By: | Post date: 2016-06-15 | Comments: No Comments
Posted in categories: General Language, Linguistics

I’m saying the same thing as JJ Hantsch, but with different emphasis.

Is there a tendency for languages to gain or lose complex clusters over time? Both, but with different causes. Languages lose complex clusters through various processes of phonotactic simplification. Languages gain complex clusters through dropping vowels [EDIT: or adding consonants for ease of pronunciation: Epenthesis].

The gaining of clusters is pretty random, because unaccented vowels can drop out anywhere. Northern Greek dropped all unstressed high vowels, and all of a sudden had to deal with clusters like piðo > pðo “I jump” or mikros > mkros “small”. (At least some variants have dealt with it by epenthesis: imkros. Because mkros NCCVC is an unusual cluster, at least with the NC not being homorganic.)

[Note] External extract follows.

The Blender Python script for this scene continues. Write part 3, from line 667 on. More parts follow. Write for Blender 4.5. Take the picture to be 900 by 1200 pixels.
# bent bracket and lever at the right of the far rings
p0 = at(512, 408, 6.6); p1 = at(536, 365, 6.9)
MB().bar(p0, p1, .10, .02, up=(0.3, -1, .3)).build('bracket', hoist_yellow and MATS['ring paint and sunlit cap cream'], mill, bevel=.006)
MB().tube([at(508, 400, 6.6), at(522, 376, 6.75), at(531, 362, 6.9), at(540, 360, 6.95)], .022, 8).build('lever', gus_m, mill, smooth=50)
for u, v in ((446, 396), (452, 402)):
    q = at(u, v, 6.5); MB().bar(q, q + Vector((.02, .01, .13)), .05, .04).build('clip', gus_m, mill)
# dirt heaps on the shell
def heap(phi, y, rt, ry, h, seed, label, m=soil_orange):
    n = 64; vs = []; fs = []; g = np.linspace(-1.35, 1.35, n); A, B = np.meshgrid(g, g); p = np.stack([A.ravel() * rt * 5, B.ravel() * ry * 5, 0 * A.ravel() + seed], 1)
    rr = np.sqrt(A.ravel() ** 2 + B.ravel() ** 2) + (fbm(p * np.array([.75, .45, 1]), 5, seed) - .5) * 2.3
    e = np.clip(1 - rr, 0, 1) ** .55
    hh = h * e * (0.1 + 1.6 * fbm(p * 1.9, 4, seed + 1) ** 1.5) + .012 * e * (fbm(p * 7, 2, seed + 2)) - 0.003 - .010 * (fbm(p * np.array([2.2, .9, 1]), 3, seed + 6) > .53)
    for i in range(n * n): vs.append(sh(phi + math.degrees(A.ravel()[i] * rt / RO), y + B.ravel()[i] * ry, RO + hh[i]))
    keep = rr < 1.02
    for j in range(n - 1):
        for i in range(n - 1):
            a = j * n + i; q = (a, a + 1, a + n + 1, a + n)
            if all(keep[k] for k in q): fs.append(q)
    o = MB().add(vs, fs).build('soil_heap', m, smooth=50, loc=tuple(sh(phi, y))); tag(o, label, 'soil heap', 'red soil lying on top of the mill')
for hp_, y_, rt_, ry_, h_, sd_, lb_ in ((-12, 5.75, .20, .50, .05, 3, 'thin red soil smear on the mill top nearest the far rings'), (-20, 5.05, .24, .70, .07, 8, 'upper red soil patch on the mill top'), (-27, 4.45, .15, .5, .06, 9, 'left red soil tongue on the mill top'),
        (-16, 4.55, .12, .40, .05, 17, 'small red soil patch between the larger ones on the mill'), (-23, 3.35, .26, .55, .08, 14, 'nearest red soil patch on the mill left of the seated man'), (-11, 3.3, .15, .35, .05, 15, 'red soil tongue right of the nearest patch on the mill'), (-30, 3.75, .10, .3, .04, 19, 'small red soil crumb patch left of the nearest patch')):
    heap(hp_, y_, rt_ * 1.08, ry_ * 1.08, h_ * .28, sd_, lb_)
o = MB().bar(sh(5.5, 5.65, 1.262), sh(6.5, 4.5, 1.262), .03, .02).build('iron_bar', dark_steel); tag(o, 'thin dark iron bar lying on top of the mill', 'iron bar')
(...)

The simplifications are not fully predictable: for example, Tsakonian has pummelled Greek clusters into CV, with unusual shifts like st > tʰ and tr > tʃ. But yes, I think we can say there is a tendency towards CV in language; it’s just a gradual, random, piecemeal, and easily disrupted tendency—to the extent that it’s not much of a tendency.

Do syllable templates change, as in languages going from CCCVCCC to CV? They can; Tsakonian did. And they can go the other way too, as Northern Greek did.

That’s why dialectology is awesome btw. You get to see multiple outcomes from the single starting point.